Corruption is also rampant in the area. Women complained that officials demanded Rs.500 to issue a ration card. Moreover, supplies are not regular. "There are months when no rations arrive. When stocks arrive, they last for a day or two and then vanish. I want to know where my quota disappears?" asks Devu Goling from Sakhra village, who works in an orchard.

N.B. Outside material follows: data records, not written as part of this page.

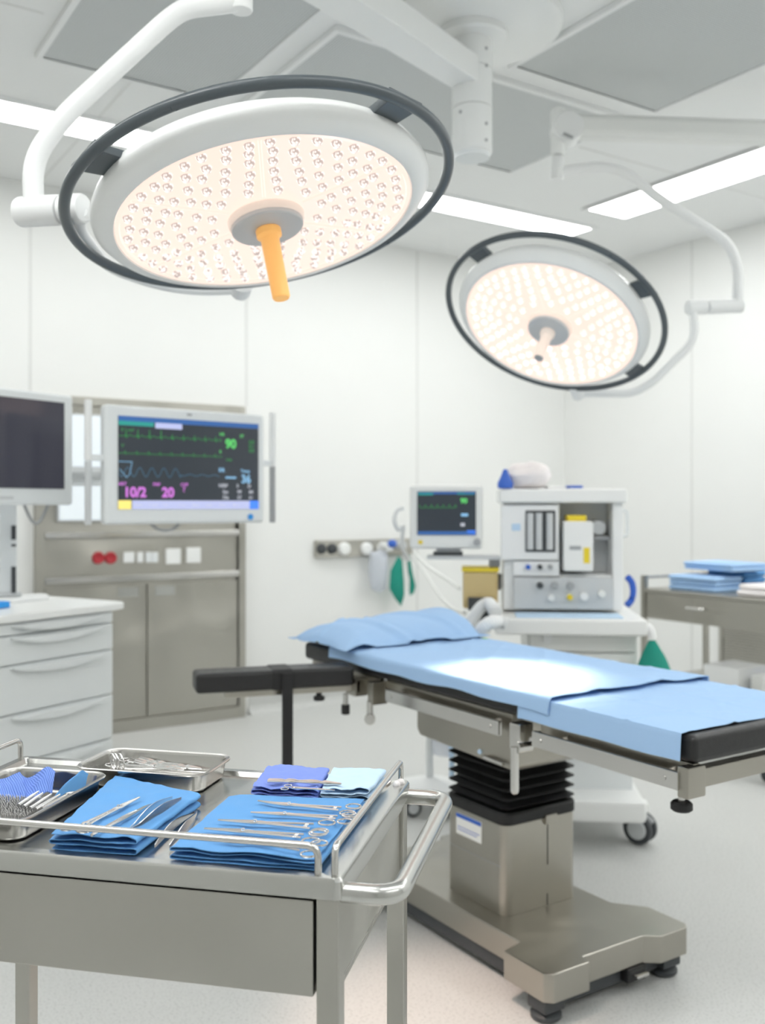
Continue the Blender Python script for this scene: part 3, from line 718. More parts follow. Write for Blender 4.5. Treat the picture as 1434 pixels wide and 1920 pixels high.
p = wp(752, 1022, .09)
obj('dial', cyl(B(), p + V((0, .055, 0)), p + V((0, -.03, 0)), .03, bev=.005), M['lgrey'], t)

# ------------------------------------------------------------------ anaesthesia machine
AO = P(1065, 948, 3.85); AO.z = 0
AM = Matrix.Translation(AO) @ Matrix.Rotation(YAW - RAD(5), 4, 'Z')
t = thing('anaesthesia_machine', 'white anaesthesia machine with gauges and open vaporiser bay beyond the operating table', 'medical machine', mtx=AM)
sA = 3.85 / F
def ax(px): return (px - 1065) * sA
def az(py): return 1.3 - (py - 948) * sA
def ab(px0, py0, px1, py1, y0, y1, bev=.004): return bb(B(), (ax(px0), y0, az(py1)), (ax(px1), y1, az(py0)), bev)
def ao(name, b, m, par=t): return obj(name, b, M[m], par, local=True)
# upper cabinet with a real bay
b = B()
bb(b, (ax(945), .02, az(1145)), (ax(1050), .34, az(942)), .004)
bb(b, (ax(1147), .0, az(1145)), (ax(1166), .34, az(942)), .006)
bb(b, (ax(1050), .17, az(1145)), (ax(1147), .34, az(942)), .002)
bb(b, (ax(1050), .02, az(1145)), (ax(1147), .34, az(1078)), .003)
ao('upper_cabinet', b, 'white2')
ao('top_shelf', ab(936, 916, 1172, 943, -.03, .36, .012), 'white')
fp = ao('gauge_door', ab(940, 947, 1047, 1050, -.012, .03, .006), 'white2')
ao('flow_window', ab(985, 957, 1041, 1035, -.016, -.008, .003), 'dark', fp)
for px in (994, 1010, 1030):
    o = ao('flow_tube', cyl(B(), (ax(px), -.02, az(1030)), (ax(px), -.02, az(962)), .013, seg=14), 'lgrey', fp)
ao('badge', ab(960, 982, 976, 995, -.0145, -.008, .001), 'cloth_p', fp)
ao('knob_plate', ab(963, 1053, 1048, 1080, -.008, .03, .004), 'white2')
for px, m in ((990, 'blue'), (1012, 'dark'), (1031, 'grey')):
    ao('flow_knob', cyl(B(), (ax(px), .0, az(1063)), (ax(px), -.03, az(1063)), .010, seg=16, bev=.002), m)
vp = ao('vaporiser', ab(1055, 977, 1110, 1070, -.03, .13, .008), 'white')
ao('yellow_cap', ab(1063, 966, 1098, 979, -.02, .10, .004), 'yellow', vp)
ao('yellow_label', ab(1092, 1026, 1103, 1055, -.0325, -.028, .001), 'yellow', vp)
ao('vaporiser_display', ab(1066, 1023, 1087, 1030, -.0325, -.028, .001), 'grey', vp)
ao('bay_fitting', cyl(B(), (ax(1125), .169, az(990)), (ax(1125), .06, az(990)), .03, bev=.005), 'lgrey')
ao('bay_bracket', ab(1112, 1006, 1146, 1014, .06, .169), 'grey')
cpn = ao('control_panel', ab(963, 1083, 1148, 1142, -.012, .03, .004), 'lgrey')
for px, py, r, m in ((1012, 1097, .012, 'dark'), (1039, 1097, .014, 'grey'), (1068, 1097, .014, 'grey'), (1033, 1120, .012, 'white2'), (1067, 1119, .011, 'yellow'), (1093, 1117, .016, 'white2'), (1125, 1112, .014, 'offwhite')):
    ao('control_knob', cyl(B(), (ax(px), -.010, az(py)), (ax(px), -.035, az(py)), r, seg=18, bev=.002), m, cpn)
ao('work_tray', ab(925, 1150, 1196, 1180, -.20, .34, .015), 'white')
ao('tray_mat', bb(B(), (ax(965), -.17, az(1150) - .001), (ax(1155), -.02, az(1150) + .005), .002), 'cloth_p')
b = B(); bb(b, (ax(985), -.10, az(1400)), (ax(1185), .34, az(1180)), .01); ao('lower_cabinet', b, 'offwhite')
for y0, y1 in ((1184, 1213), (1217, 1262), (1266, 1320), (1324, 1390)):
    dr = ao('drawer', ab(990, y0, 1180, y1, -.118, -.09, .006), 'offwhite')
    if y0 > 1200:
        pr = [(-.14, .0)] + [(.14 * (q / 10 - 1), -.025 * (1 - (q / 10 - 1) ** 2) - .005) for q in range(21)] + [(.14, 0)]
        b = B(); prism(b, pr, 0, .022, .002, Matrix.Translation(((ax(990) + ax(1180)) / 2, -.118, az(y0 + 10))) @ Matrix.Rotation(pi / 2, 4, 'X')); ao('drawer_handle', b, 'pale_grey', dr)
    else: ao('drawer_lock', cyl(B(), (ax(1022), -.115, az(1190)), (ax(1022), -.13, az(1190)), .02, seg=16, bev=.003), 'white2', dr)
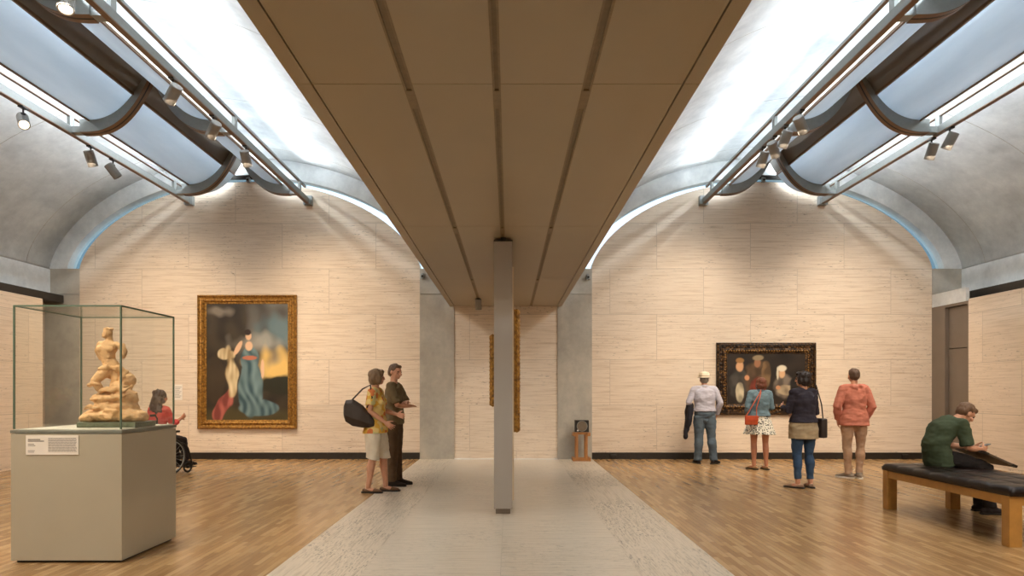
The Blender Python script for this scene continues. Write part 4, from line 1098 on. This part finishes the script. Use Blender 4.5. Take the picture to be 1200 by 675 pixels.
for q in (-1, 1):
    for r in (-1, 1): box(bm, .0 + q * .172 - .03, .0 + q * .172 + .03, r * .212 - .03, r * .212 + .03, -.0135, .0135)
obj('corner_patch', bm, M['black'], e)
e.rotation_euler = (0, .42, 0)

# 8 woman in the wheelchair
wl = (-5.86, 11.35, 0)
p = Person('woman with long dark curly hair in a coral top, seated in the wheelchair', wl, -.35, 1.72, True, 1.05, SK2,
           pose=dict(pelvis=(0, 0, .62), waist=(0, -.0, .78), chest=(0, .03, .97), neck=(0, .05, 1.15), head=(0, .09, 1.31), shR=(.165, .05, 1.10), shL=(-.165, .05, 1.10), look=(.3, 1, -.1),
                     elR=(.235, .12, .85), elL=(-.24, .10, .85), wrR=(.20, .33, .95), wrL=(-.18, .32, .78), hiR=(.095, .03, .60), hiL=(-.095, .03, .60), knR=(.10, .47, .56), knL=(-.10, .47, .56),
                     anR=(.10, .55, .19), anL=(-.10, .55, .19), curl=dict(R=.4, L=.6)))
p.body(); p.hair(hair_mat('dark curly hair', srgb(52, 34, 30)), 'curly')
p.trousers(cloth('dark trousers', srgb(44, 38, 40)), .95, .014); p.top(cloth('coral top', srgb(196, 72, 68)), .98, .93, .018, .01, 'blouse', .012)
p.shoes(cloth('dark shoes two', srgb(40, 34, 34)))
t = thing('wheelchair', 'black wheelchair facing the portrait, mostly hidden by the pedestal', 'wheelchair', wl, -.35)
blk = M['black']
def torus(bm, c, R, r, ax='x', n=40, m=8):
    rings = []
    for i in range(n + 1):
        a = 2 * PI * i / n
        rings.append([Vector(c) + Vector(((r * math.sin(b)), (R + r * math.cos(b)) * math.cos(a), (R + r * math.cos(b)) * math.sin(a))) for b in [2 * PI * j / m for j in range(m)]])
    loft(bm, rings, caps=False)
    bmesh.ops.remove_doubles(bm, verts=bm.verts[:], dist=1e-5)
for s in (-1, 1):
    bm = bmesh.new(); torus(bm, (s * .30, 0, .31), .29, .018); w = obj('wheel', bm, blk, t, True)
    bm = bmesh.new(); torus(bm, (s * .335, 0, .31), .25, .009); obj('push_rim', bm, M['alu'], w, True)
    bm = bmesh.new()
    for k in range(18):
        a = 2 * PI * k / 18; tube(bm, [(s * .30, 0, .31), (s * .30, .275 * math.cos(a), .31 + .275 * math.sin(a))], .003, 6)
    cyl(bm, (s * .27, 0, .31), (s * .33, 0, .31), .03, 16); obj('spokes', bm, M['alu'], w)
    bm = bmesh.new(); torus(bm, (s * .24, .42, .095), .078, .017, n=24); cyl(bm, (s * .22, .42, .095), (s * .26, .42, .095), .02, 12); obj('caster', bm, blk, t, True)
    bm = bmesh.new()
    tube(bm, [(s * .25, -.34, 1.0), (s * .25, -.26, 1.0), (s * .25, -.22, .95), (s * .25, -.20, .50), (s * .25, -.18, .28)], .013, 10)
    tube(bm, [(s * .25, -.20, .50), (s * .25, .34, .50), (s * .25, .42, .42), (s * .25, .52, .12)], .013, 10)
    tube(bm, [(s * .25, -.19, .30), (s * .25, .36, .26), (s * .25, .42, .18)], .012, 10); obj('side_frame', bm, blk, t)
    bm = bmesh.new(); cyl(bm, (s * .25, -.345, 1.0), (s * .25, -.25, 1.0), .020, 14); obj('push_handle', bm, blk, t)
    bm = bmesh.new(); box(bm, s * .255 - .03, s * .255 + .03, -.12, .22, .70, .735, bev=.01); tube(bm, [(s * .255, .15, .71), (s * .255, .17, .51)], .01, 8); obj('armrest', bm, blk, t)
    bm = bmesh.new(); box(bm, s * .12 - .08, s * .12 + .08, .48, .66, .075, .09); tube(bm, [(s * .25, .52, .12), (s * .12, .54, .085)], .01, 8); obj('footplate', bm, blk, t)
bm = bmesh.new(); box(bm, -.24, .24, -.2, .34, .49, .525, bev=.01); obj('seat', bm, blk, t)
bm = bmesh.new(); box(bm, -.24, .24, -.225, -.20, .52, .92, bev=.008); obj('backrest', bm, blk, t)
# ------------------------------------------------------------------ light, sky, camera
def area(name, loc, rot, sx, sy, e, c):
    ld = bpy.data.lights.new(name, 'AREA'); ld.shape = 'RECTANGLE'; ld.size = sx; ld.size_y = sy; ld.energy = e; ld.color = c
    o = bpy.data.objects.new(name, ld); COL.objects.link(o); o.location = loc; o.rotation_euler = rot; return o
YL = (YN + YB) / 2; LN = YB - YN - .4
DAY = (.80, .90, 1.0)
for ax in AX:
    area('skylight', (ax, YL, 6.40), (0, 0, 0), .56, LN, 950, DAY)
    for s in (-1, 1):   # added lamps imitating daylight thrown back by the wings, up and far across
        area('wing_bounce', (ax + s * .68, YL, H + 4.24), (PI, s * .40, 0), .8, LN, 45, DAY)
        o = area('wing_throw', (ax + s * .98, YL, H + 4.32), (PI, s * 1.28, 0), .4, LN, 118, (.84, .92, 1.0)); o.data.spread = math.radians(84)
WARM = (1, .83, .64)
# added strips standing in for the rail spotlights (they continue behind the viewer)
for ax in AX:
    for s in (-1, 1):
        area('rail_wash', (ax + s * 1.21, 3.5, H + 3.55), (0, 0, 0), .15, 15, 90, WARM)
def wash(x, y, z, tgt, e, ang=70, c=WARM, r=.12):
    ld = bpy.data.lights.new('wash', 'SPOT'); ld.energy = e; ld.spot_size = math.radians(ang); ld.spot_blend = 1; ld.color = c; ld.shadow_soft_size = r
    o = bpy.data.objects.new('wash', ld); COL.objects.link(o); o.location = (x, y, z)
    o.rotation_euler = (Vector(tgt) - Vector((x, y, z))).to_track_quat('-Z', 'Y').to_euler()
for s in (-1, 1):
    ax = AX[0] if s < 0 else AX[1]
    for dx in (-1.2, 1.2):
        wash(ax + dx, 11.6, 4.75, (ax + dx * 1.5, 14, 1.9), 200, 100, (1, .78, .54) if s < 0 else (1, .85, .68), .3)  # added spots with no can, set clear of the rail fixtures
    wash(ax, 2.0, 4.9, (ax, 7.5, 0), 300, 90)
wash(XC, 9.2, 3.05, (XC, 14, 1.2), 70, 75)
wash(LX2, 4.2, 4.95, (-3.55, 5.95, 1.5), 260, 34, (1, .84, .62))
w = bpy.data.worlds.new('sky'); SC.world = w; w.use_nodes = True
bg = w.node_tree.nodes['Background']; bg.inputs[0].default_value = (.72, .87, 1.0, 1); bg.inputs[1].default_value = 1.3
cd = bpy.data.cameras.new('camera'); cam = bpy.data.objects.new('camera', cd); COL.objects.link(cam); SC.camera = cam
cam.location = (0, 0, H); cam.rotation_euler = (PI / 2, 0, 0)
cd.sensor_width = 36; cd.lens = 24; cd.shift_x = 3.5 / 1200; cd.shift_y = 121 / 1200; cd.clip_start = .05
SC.view_settings.view_transform = 'Standard'; SC.view_settings.look = 'None'; SC.view_settings.gamma = 1; SC.view_settings.use_curve_mapping = False
SC.view_settings.exposure = .55
SC.cycles.use_denoising = True
SC.cycles.max_bounces = 8; SC.cycles.diffuse_bounces = 5; SC.cycles.transparent_max_bounces = 12; SC.cycles.sample_clamp_indirect = 6
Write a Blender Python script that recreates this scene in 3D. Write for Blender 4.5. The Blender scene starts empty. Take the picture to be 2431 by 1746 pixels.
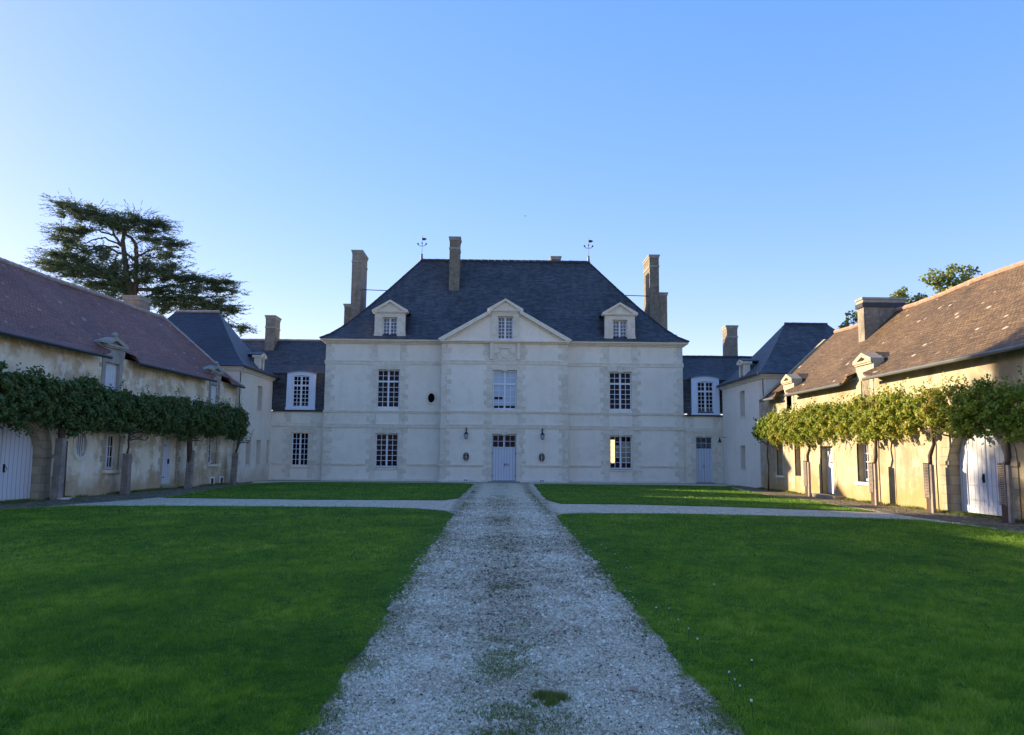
import bpy, bmesh, math, random
import numpy as np
from mathutils import Vector, Matrix
from mathutils.geometry import tessellate_polygon
from math import sin, cos, radians, pi, sqrt, atan2
random.seed(7); rng = np.random.default_rng(7)
S = bpy.context.scene; COL = S.collection

# ---------------------------------------------------------------- camera, sky, sun, exposure
def make_camera():
    yaw, pitch, roll = radians(.94), radians(6.45), radians(.5)
    f = Vector((sin(yaw)*cos(pitch), cos(yaw)*cos(pitch), sin(pitch)))
    r = Vector((cos(yaw), -sin(yaw), 0)); u = r.cross(f)
    r2 = cos(roll)*r + sin(roll)*u; u2 = -sin(roll)*r + cos(roll)*u
    c = bpy.data.cameras.new('camera'); o = bpy.data.objects.new('camera', c); COL.objects.link(o)
    o.matrix_world = Matrix((( r2.x,u2.x,-f.x,0),(r2.y,u2.y,-f.y,0),(r2.z,u2.z,-f.z,1.6),(0,0,0,1)))
    c.sensor_width = 36; c.lens = 1850/2431*36; c.clip_start = .05; c.clip_end = 5000
    S.camera = o
make_camera()
SUN_EL, SUN_AZ = radians(15.6), radians(-65)      # azimuth clockwise from +Y
world = bpy.data.worlds.new('World'); S.world = world; world.use_nodes = True
wn = world.node_tree; sky = wn.nodes.new('ShaderNodeTexSky'); sky.sky_type = 'NISHITA'; sky.sun_disc = False
sky.sun_elevation = SUN_EL; sky.sun_rotation = SUN_AZ; sky.air_density = 1.0; sky.dust_density = .35; sky.ozone_density = 3
tint = wn.nodes.new('ShaderNodeMix'); tint.data_type = 'RGBA'; tint.blend_type = 'MULTIPLY'; tint.inputs[0].default_value = 1; tint.inputs[7].default_value = (.75,.575,.64,1)
bg = wn.nodes['Background']; wn.links.new(sky.outputs[0], tint.inputs[6]); 
sgam = wn.nodes.new('ShaderNodeGamma'); sgam.inputs[1].default_value = .42; shs = wn.nodes.new('ShaderNodeHueSaturation'); shs.inputs['Saturation'].default_value = 2.2; shs.inputs['Value'].default_value = .95
wn.links.new(tint.outputs[2], sgam.inputs[0]); wn.links.new(sgam.outputs[0], shs.inputs['Color']); wn.links.new(shs.outputs[0], bg.inputs[0]); bg.inputs[1].default_value = .15
sl = bpy.data.lights.new('sun', 'SUN'); sl.energy = 2.0; sl.angle = radians(.5); sl.color = (1, .80, .54)
so = bpy.data.objects.new('sun', sl); COL.objects.link(so)
sd = Vector((sin(SUN_AZ)*cos(SUN_EL), cos(SUN_AZ)*cos(SUN_EL), sin(SUN_EL)))
so.rotation_euler = sd.to_track_quat('Z', 'Y').to_euler(); so.location = sd*120
S.view_settings.view_transform = 'Standard'; S.view_settings.look = 'None'; S.view_settings.gamma = 1
S.view_settings.exposure = 2.62

# ---------------------------------------------------------------- materials
MAT = {}
class NT:
    def __init__(s, name, rough=.8, spec=.3):
        m = bpy.data.materials.new(name); m.use_nodes = True; s.m = m; s.t = m.node_tree
        s.b = s.t.nodes['Principled BSDF']; s.b.inputs['Roughness'].default_value = rough
        s.b.inputs['Specular IOR Level'].default_value = spec; MAT[name] = m
        s.geo = None
    def n(s, ty, **k):
        o = s.t.nodes.new(ty)
        for a, v in k.items():
            if a in o.inputs: o.inputs[a].default_value = v
            else: setattr(o, a, v)
        return o
    def l(s, a, b): s.t.links.new(a, b)
    def obj(s):
        return s.n('ShaderNodeTexCoord').outputs['Object']
    def uv(s): return s.n('ShaderNodeTexCoord').outputs['UV']
    def pos(s): return s.n('ShaderNodeNewGeometry').outputs['Position']
    def map(s, v, sc):
        m = s.n('ShaderNodeMapping'); s.l(v, m.inputs[0]); m.inputs['Scale'].default_value = sc; return m.outputs[0]
    def noise(s, v, sc, det=4, rough=.55, out='Fac'):
        o = s.n('ShaderNodeTexNoise'); s.l(v, o.inputs['Vector']); o.inputs['Scale'].default_value = sc
        o.inputs['Detail'].default_value = det; o.inputs['Roughness'].default_value = rough; return o.outputs[out]
    def ramp(s, f, stops):
        r = s.n('ShaderNodeValToRGB'); e = r.color_ramp.elements
        while len(e) < len(stops): e.new(.5)
        for q, (p, c) in zip(e, stops):
            q.position = p; q.color = (c if len(c) == 4 else (*c, 1)) if not isinstance(c, (int, float)) else (c, c, c, 1)
        s.l(f, r.inputs[0]); return r.outputs[0]
    def mix(s, f, a, b, mode='MIX'):
        m = s.n('ShaderNodeMix'); m.data_type = 'RGBA'; m.blend_type = mode
        for i, v in ((0, f), (6, a), (7, b)):
            if isinstance(v, (int, float)): m.inputs[i].default_value = v
            elif isinstance(v, tuple): m.inputs[i].default_value = (*v, 1)
            else: s.l(v, m.inputs[i])
        return m.outputs[2]
    def math(s, op, a, b=None):
        m = s.n('ShaderNodeMath'); m.operation = op
        for i, v in ((0, a), (1, b)):
            if v is None: continue
            if isinstance(v, (int, float)): m.inputs[i].default_value = v
            else: s.l(v, m.inputs[i])
        return m.outputs[0]
    def bump(s, h, st=.3, d=.02):
        b = s.n('ShaderNodeBump'); b.inputs['Strength'].default_value = st; b.inputs['Distance'].default_value = d
        s.l(h, b.inputs['Height']); s.l(b.outputs[0], s.b.inputs['Normal'])
    def col(s, c):
        if isinstance(c, tuple): s.b.inputs['Base Color'].default_value = (*c, 1)
        else: s.l(c, s.b.inputs['Base Color'])

def plaster(name, base, stain, stain2, sc=.5, amt=.5, lowz=None, k=0.):
    t = NT(name, .9, .15); p = t.pos()
    big = t.noise(p, sc, 6, .65); med = t.noise(p, sc*4.5, 5, .6); fine = t.noise(p, 38, 3)
    c = t.mix(t.ramp(big, [(.38+k, 0.), (.66-k, amt)]), base, stain)
    c = t.mix(t.ramp(med, [(.5+k*.3, 0.), (.72-k, amt*.8)]), c, stain2)
    stk = t.noise(t.map(p, (3.2,3.2,.22)), 1., 4, .6); c = t.mix(t.ramp(stk, [(.52, 0.), (.78, .45)]), c, stain2)
    if lowz:      # damp stained foot of the wall, a ragged edge
        sx = t.n('ShaderNodeSeparateXYZ'); t.l(p, sx.inputs[0])
        h = t.math('ADD', sx.outputs[2], t.math('MULTIPLY', t.math('SUBTRACT', big, .5), -2.4))
        c = t.mix(t.ramp(t.math('MULTIPLY', h, .5), [(.12, .75), (.5, 0.)]), c, lowz)
    c = t.mix(.25, c, t.ramp(fine, [(.3, (.55,.55,.55)), (.7, (1.,1.,1.))]), 'MULTIPLY')
    t.col(c); t.bump(t.math('ADD', med, t.math('MULTIPLY', fine, .4)), .35, .03)
plaster('limewash', (.86,.79,.67), (.76,.69,.56), (.70,.63,.52), .45, .7)
plaster('tower_render', (.80,.735,.62), (.68,.60,.47), (.60,.54,.44), .5, .6, (.55,.45,.32))
plaster('ochre_render', (.80,.71,.53), (.54,.44,.29), (.86,.82,.72), .55, 1., (.42,.31,.17), .09)
plaster('ochre_render_right', (.45,.375,.245), (.33,.265,.165), (.52,.47,.36), .6, 1., (.42,.28,.11), .06)  # sunlit copy of the same render, colour lowered to hold back its brightness
plaster('chimney_render', (.30,.26,.205), (.16,.14,.11), (.42,.36,.27), 1.2, .9)
plaster('chimney_old', (.23,.20,.15), (.10,.09,.07), (.40,.36,.28), 3.5, .95)
def stone(name, c1, c2, mortar, bw=.55, bh=.3):
    t = NT(name, .88, .2); u = t.uv()
    b = t.n('ShaderNodeTexBrick'); t.l(u, b.inputs[0]); b.inputs['Color1'].default_value = (*c1,1); b.inputs['Color2'].default_value = (*c2,1)
    b.inputs['Mortar'].default_value = (*mortar,1); b.inputs['Scale'].default_value = 1; b.inputs['Brick Width'].default_value = bw
    b.inputs['Row Height'].default_value = bh; b.inputs['Mortar Size'].default_value = .008
    p = t.pos(); n1 = t.noise(p, 2.6, 6, .7); n2 = t.noise(p, 30, 3)
    c = t.mix(t.ramp(n1, [(.45, 0.), (.75, .55)]), b.outputs[0], tuple(x*.68 for x in c2))
    c = t.mix(.25, c, t.ramp(n2, [(.3, .6), (.7, 1.)]), 'MULTIPLY'); t.col(c)
    t.bump(t.math('ADD', n2, t.math('MULTIPLY', b.outputs[1], -2.)), .4, .012)
stone('ashlar', (.60,.56,.475), (.50,.465,.385), (.33,.30,.24))
stone('ashlar_warm', (.46,.39,.275), (.35,.29,.20), (.22,.18,.13), .5, .28)
def plain_stone(name, a, b, sc=3.):
    t = NT(name, .85, .2); p = t.pos(); n1 = t.noise(p, sc, 6, .7); n2 = t.noise(p, 34, 3)
    t.col(t.mix(.3, t.mix(t.ramp(n1, [(.35, 0.), (.72, 1.)]), a, b), t.ramp(n2, [(.3, .6), (.7, 1.)]), 'MULTIPLY')); t.bump(n2, .3, .01)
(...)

It is not surprising that many deprived families are left out of the scheme, considering the government's method of identifying the poor. In Maharashtra, the number of BPL families is revised depending on how much subsidised grain the Central government is willing to provide. A few months back, the Central government decided to increase the allocation. It increased the target of BPL beneficiaries in Maharashtra from 58 lakh families to 65.34 lakhs, based on the last Integrated Rural Development Programme (IRDP) survey. Accordingly, the Maharashtra Government has raised the rural poverty line norm from Rs.4,000 a year to Rs.15,000 a year. However, Census 2001 data show that if Rs.15,000 was used as the cut-off point, there would be more than one crore poor households in the State, says Maharashtra's Food and Civil Supplies secretary Neela Satyanarayan. But since the subsidy allows for only 65 lakh households, 35 per cent of the State's poor will not be counted as being BPL.

Using the income poverty line to measure poverty is itself riddled with flaws. Based purely on calorie intake, the poverty line has been described by the Planning Commission as "too meagre to sustain a level of living which would be considered tolerable in the modern context". It also excludes people who may earn a few hundred rupees more than the BPL limit, but are as deprived. Other aspects of poverty, such as quality of life or indebtedness, are also not considered.

The TPDS has neither benefited the poor nor reduced the quantum of subsidies. But the amount of foodgrains distributed has fallen since 1991, when structural adjustment was introduced. "The subsidy has risen every year because of the high cost of storing grain in godowns. It would reduce if the government distributed the stocks," says Madhura Swaminathan. Arguing for a near universal system, she says that it would also reduce the administrative costs and hassles associated with running a targeted scheme.

Considering the extent of malnutrition, a universal distribution system is vital. Around 51 per cent of adults and 70 per cent of children under four years in Maharashtra are severely or moderately malnourished. Indians are eating less now than they did 40 years ago. Nationally, the average cereal consumption per capita declined between 1961-62 and 1990-91 in all States except Kerala, says Madhura Swaminathan.

It is high time that the government let people eat the "surplus" in the granaries, rather than pay huge godown costs to leave the grain rotting to be feasted on by rats and pests. Then, maybe Shakeela and her friends can get a decent night's sleep. Instead of having to wake up in the middle of the night to get ahead in the rat race.